TASK INPUT
/---

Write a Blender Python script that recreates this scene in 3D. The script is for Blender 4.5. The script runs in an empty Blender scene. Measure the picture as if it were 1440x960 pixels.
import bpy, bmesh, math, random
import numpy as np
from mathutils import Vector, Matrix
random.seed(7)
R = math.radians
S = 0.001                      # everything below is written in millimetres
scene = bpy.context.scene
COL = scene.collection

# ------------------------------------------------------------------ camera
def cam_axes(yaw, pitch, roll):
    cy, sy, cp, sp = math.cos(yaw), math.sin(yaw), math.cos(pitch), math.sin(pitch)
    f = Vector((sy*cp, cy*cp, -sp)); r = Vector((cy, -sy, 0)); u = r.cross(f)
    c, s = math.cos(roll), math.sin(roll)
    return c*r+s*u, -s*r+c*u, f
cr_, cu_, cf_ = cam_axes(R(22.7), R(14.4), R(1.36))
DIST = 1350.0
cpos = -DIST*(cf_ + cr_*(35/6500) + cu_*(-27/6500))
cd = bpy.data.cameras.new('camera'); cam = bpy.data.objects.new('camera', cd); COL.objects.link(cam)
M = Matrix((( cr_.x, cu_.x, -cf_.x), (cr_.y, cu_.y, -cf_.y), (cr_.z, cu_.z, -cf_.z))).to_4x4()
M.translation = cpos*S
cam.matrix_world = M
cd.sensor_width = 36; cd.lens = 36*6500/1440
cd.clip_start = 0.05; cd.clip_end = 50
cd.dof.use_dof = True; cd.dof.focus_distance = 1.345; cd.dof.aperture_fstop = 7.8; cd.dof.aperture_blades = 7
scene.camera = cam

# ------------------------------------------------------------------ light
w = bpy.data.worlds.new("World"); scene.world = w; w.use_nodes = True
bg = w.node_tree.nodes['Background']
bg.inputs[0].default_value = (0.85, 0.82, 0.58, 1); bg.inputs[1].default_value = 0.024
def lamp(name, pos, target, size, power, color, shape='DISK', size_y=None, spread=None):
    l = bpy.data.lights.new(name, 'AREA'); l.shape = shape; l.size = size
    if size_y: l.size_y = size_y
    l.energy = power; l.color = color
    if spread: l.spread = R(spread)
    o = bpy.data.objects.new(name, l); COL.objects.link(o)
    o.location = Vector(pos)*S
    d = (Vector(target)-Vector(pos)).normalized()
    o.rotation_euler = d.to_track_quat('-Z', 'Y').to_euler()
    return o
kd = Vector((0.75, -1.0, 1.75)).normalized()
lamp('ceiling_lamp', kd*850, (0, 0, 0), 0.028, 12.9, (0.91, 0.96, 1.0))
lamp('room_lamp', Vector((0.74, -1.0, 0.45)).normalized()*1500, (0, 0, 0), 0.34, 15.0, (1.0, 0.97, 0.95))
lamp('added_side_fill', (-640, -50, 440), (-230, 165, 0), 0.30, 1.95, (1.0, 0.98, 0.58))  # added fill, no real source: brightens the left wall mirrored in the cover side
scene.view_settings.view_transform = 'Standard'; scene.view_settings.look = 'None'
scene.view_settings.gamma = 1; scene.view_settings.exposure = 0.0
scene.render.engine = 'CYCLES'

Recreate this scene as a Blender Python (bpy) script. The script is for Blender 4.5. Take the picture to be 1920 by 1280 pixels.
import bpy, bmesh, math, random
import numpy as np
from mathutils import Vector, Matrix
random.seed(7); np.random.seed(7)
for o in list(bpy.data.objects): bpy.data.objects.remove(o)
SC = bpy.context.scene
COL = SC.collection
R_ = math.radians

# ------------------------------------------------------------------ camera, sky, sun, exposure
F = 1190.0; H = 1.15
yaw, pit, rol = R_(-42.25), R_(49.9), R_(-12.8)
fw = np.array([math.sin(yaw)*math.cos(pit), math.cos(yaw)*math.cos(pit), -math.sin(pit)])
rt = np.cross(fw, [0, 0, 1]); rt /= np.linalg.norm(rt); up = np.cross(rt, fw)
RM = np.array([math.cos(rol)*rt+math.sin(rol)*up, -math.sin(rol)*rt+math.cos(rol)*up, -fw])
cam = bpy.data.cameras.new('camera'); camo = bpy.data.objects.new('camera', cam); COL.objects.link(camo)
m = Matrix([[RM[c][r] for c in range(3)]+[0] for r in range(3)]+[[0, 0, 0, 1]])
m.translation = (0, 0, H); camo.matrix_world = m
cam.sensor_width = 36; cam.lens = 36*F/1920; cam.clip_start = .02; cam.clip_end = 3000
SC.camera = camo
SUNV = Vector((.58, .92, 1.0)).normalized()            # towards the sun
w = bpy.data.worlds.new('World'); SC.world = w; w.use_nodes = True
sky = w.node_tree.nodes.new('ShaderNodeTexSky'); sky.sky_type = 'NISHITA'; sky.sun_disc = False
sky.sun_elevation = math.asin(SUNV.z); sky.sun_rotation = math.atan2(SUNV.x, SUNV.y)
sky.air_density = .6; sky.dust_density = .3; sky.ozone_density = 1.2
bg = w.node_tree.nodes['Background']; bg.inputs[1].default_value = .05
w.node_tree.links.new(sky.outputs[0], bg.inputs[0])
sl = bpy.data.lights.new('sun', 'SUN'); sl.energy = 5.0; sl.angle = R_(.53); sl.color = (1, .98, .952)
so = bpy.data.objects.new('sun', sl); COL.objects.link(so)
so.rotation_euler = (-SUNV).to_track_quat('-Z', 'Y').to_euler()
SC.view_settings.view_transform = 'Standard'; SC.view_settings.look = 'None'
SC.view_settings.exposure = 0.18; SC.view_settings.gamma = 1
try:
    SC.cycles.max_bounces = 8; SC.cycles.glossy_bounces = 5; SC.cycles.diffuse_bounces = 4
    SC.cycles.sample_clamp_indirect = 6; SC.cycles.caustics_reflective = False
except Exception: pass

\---

PROMPT
Reproduce only the lines from the top of the material through the one bearing "scene.camera = cam", each exactly as it stands.

TASK ANSWER
Write a Blender Python script that recreates this scene in 3D. The script is for Blender 4.5. The script runs in an empty Blender scene. Measure the picture as if it were 1440x960 pixels.
import bpy, bmesh, math, random
import numpy as np
from mathutils import Vector, Matrix
random.seed(7)
R = math.radians
S = 0.001                      # everything below is written in millimetres
scene = bpy.context.scene
COL = scene.collection

# ------------------------------------------------------------------ camera
def cam_axes(yaw, pitch, roll):
    cy, sy, cp, sp = math.cos(yaw), math.sin(yaw), math.cos(pitch), math.sin(pitch)
    f = Vector((sy*cp, cy*cp, -sp)); r = Vector((cy, -sy, 0)); u = r.cross(f)
    c, s = math.cos(roll), math.sin(roll)
    return c*r+s*u, -s*r+c*u, f
cr_, cu_, cf_ = cam_axes(R(22.7), R(14.4), R(1.36))
DIST = 1350.0
cpos = -DIST*(cf_ + cr_*(35/6500) + cu_*(-27/6500))
cd = bpy.data.cameras.new('camera'); cam = bpy.data.objects.new('camera', cd); COL.objects.link(cam)
M = Matrix((( cr_.x, cu_.x, -cf_.x), (cr_.y, cu_.y, -cf_.y), (cr_.z, cu_.z, -cf_.z))).to_4x4()
M.translation = cpos*S
cam.matrix_world = M
cd.sensor_width = 36; cd.lens = 36*6500/1440
cd.clip_start = 0.05; cd.clip_end = 50
cd.dof.use_dof = True; cd.dof.focus_distance = 1.345; cd.dof.aperture_fstop = 7.8; cd.dof.aperture_blades = 7
scene.camera = cam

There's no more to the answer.